# To do
Repeat every line, exactly, from the very first through the one where "W.use_nodes = True" appears. Add nothing else.

┌─ Data lines

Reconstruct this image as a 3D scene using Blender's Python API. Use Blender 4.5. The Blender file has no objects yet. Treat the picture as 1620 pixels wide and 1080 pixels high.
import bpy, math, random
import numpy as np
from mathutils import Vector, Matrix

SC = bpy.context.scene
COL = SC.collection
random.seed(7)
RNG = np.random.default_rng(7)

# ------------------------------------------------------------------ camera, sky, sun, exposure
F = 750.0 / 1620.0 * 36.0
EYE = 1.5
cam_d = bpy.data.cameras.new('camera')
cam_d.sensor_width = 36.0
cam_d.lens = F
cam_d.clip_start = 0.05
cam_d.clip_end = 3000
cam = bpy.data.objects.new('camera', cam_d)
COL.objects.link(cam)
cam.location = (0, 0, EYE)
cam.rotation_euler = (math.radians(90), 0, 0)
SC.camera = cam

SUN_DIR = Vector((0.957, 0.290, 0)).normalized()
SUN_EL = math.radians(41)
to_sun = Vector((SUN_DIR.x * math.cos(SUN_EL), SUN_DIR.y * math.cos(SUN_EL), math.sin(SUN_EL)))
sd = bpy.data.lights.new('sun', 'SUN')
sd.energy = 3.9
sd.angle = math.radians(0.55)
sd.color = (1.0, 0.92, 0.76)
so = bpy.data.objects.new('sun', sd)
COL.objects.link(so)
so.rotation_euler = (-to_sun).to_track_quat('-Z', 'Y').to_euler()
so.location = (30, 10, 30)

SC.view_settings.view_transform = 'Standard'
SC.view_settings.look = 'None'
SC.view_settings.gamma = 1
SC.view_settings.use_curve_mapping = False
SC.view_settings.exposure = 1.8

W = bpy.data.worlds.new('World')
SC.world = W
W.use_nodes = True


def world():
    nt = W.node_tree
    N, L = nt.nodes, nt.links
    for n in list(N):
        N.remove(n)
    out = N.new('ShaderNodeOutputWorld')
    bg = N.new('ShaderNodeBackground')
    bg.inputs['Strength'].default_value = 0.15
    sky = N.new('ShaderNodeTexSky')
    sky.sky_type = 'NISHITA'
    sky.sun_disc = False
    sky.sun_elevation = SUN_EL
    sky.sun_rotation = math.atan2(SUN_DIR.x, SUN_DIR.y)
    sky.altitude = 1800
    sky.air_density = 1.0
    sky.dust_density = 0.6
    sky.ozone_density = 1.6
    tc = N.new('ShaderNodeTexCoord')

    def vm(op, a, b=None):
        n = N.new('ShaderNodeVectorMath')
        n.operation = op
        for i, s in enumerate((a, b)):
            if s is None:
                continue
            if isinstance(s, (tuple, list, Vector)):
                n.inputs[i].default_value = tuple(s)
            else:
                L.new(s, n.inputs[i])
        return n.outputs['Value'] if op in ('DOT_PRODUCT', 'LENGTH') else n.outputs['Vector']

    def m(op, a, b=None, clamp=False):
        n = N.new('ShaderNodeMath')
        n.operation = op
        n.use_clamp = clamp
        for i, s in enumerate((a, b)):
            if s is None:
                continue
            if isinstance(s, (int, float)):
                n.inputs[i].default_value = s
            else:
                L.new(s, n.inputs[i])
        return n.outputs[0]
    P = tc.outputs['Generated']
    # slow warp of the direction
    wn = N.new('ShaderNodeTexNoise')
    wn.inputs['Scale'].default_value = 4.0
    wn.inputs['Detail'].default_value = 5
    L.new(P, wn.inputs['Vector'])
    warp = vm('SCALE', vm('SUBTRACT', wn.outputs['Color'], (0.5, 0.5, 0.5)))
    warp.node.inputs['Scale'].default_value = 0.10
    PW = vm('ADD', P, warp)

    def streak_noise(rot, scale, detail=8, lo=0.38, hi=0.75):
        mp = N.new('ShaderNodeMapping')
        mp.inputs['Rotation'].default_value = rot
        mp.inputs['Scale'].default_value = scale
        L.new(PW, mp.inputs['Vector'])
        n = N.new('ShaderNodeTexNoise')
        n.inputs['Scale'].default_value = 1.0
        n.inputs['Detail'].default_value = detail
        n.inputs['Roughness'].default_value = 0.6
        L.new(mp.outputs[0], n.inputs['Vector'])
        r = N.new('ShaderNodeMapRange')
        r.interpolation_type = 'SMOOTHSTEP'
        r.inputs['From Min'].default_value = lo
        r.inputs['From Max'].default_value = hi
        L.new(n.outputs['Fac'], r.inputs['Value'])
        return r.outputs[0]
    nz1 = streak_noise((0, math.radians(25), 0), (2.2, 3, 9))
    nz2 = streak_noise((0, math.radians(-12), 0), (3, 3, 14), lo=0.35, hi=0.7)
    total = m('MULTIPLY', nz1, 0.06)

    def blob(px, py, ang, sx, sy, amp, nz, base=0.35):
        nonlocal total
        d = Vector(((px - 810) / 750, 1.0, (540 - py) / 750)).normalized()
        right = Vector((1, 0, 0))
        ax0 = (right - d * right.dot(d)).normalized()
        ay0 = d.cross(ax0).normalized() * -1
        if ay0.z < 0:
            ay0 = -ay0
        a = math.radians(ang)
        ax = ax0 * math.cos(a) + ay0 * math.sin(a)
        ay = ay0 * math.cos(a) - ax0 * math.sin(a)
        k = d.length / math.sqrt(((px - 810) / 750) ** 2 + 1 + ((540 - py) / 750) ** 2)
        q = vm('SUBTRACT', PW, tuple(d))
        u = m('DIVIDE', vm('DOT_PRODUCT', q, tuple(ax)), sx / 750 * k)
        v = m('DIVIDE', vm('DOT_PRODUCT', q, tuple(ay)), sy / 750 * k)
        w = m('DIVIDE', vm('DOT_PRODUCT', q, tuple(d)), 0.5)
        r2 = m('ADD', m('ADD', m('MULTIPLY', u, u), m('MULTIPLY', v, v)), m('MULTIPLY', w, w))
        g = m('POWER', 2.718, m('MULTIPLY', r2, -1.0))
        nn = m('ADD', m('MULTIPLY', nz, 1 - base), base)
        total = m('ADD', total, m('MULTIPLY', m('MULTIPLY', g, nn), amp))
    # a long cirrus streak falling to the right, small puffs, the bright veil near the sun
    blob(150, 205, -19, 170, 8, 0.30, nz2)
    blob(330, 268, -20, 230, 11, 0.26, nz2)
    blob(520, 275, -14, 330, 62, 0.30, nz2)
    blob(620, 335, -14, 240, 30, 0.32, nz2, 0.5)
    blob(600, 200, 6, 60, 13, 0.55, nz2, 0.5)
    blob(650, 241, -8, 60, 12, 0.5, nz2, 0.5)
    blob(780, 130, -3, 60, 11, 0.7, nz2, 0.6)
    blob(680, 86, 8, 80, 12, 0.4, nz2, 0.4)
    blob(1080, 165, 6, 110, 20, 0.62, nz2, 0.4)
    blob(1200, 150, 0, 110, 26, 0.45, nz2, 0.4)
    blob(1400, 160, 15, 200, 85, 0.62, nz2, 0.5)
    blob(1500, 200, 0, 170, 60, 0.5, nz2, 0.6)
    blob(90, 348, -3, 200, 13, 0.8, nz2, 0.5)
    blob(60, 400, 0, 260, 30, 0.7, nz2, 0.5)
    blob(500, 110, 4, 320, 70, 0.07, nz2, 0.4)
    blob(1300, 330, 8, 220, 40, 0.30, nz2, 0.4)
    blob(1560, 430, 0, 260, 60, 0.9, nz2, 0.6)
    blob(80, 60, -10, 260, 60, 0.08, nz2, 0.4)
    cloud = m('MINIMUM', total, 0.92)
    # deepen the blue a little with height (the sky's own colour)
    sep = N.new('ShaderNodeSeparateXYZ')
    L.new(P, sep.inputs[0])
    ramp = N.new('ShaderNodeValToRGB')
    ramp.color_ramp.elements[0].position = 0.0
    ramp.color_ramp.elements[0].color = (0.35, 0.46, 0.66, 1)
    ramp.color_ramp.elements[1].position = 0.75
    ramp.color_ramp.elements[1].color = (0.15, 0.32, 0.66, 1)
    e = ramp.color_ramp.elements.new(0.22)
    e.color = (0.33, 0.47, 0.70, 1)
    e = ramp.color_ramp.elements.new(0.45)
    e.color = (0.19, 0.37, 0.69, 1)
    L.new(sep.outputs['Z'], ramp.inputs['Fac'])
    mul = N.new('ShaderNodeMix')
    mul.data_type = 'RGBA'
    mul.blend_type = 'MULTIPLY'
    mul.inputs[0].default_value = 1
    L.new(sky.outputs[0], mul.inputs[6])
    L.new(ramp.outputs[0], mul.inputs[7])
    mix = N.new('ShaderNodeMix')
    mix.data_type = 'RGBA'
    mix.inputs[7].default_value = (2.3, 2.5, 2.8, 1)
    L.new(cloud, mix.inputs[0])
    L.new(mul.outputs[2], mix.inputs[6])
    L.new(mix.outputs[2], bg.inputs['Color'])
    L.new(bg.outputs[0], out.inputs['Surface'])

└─

# Worked answer
Reconstruct this image as a 3D scene using Blender's Python API. Use Blender 4.5. The Blender file has no objects yet. Treat the picture as 1620 pixels wide and 1080 pixels high.
import bpy, math, random
import numpy as np
from mathutils import Vector, Matrix

SC = bpy.context.scene
COL = SC.collection
random.seed(7)
RNG = np.random.default_rng(7)

# ------------------------------------------------------------------ camera, sky, sun, exposure
F = 750.0 / 1620.0 * 36.0
EYE = 1.5
cam_d = bpy.data.cameras.new('camera')
cam_d.sensor_width = 36.0
cam_d.lens = F
cam_d.clip_start = 0.05
cam_d.clip_end = 3000
cam = bpy.data.objects.new('camera', cam_d)
COL.objects.link(cam)
cam.location = (0, 0, EYE)
cam.rotation_euler = (math.radians(90), 0, 0)
SC.camera = cam

SUN_DIR = Vector((0.957, 0.290, 0)).normalized()
SUN_EL = math.radians(41)
to_sun = Vector((SUN_DIR.x * math.cos(SUN_EL), SUN_DIR.y * math.cos(SUN_EL), math.sin(SUN_EL)))
sd = bpy.data.lights.new('sun', 'SUN')
sd.energy = 3.9
sd.angle = math.radians(0.55)
sd.color = (1.0, 0.92, 0.76)
so = bpy.data.objects.new('sun', sd)
COL.objects.link(so)
so.rotation_euler = (-to_sun).to_track_quat('-Z', 'Y').to_euler()
so.location = (30, 10, 30)

SC.view_settings.view_transform = 'Standard'
SC.view_settings.look = 'None'
SC.view_settings.gamma = 1
SC.view_settings.use_curve_mapping = False
SC.view_settings.exposure = 1.8

W = bpy.data.worlds.new('World')
SC.world = W
W.use_nodes = True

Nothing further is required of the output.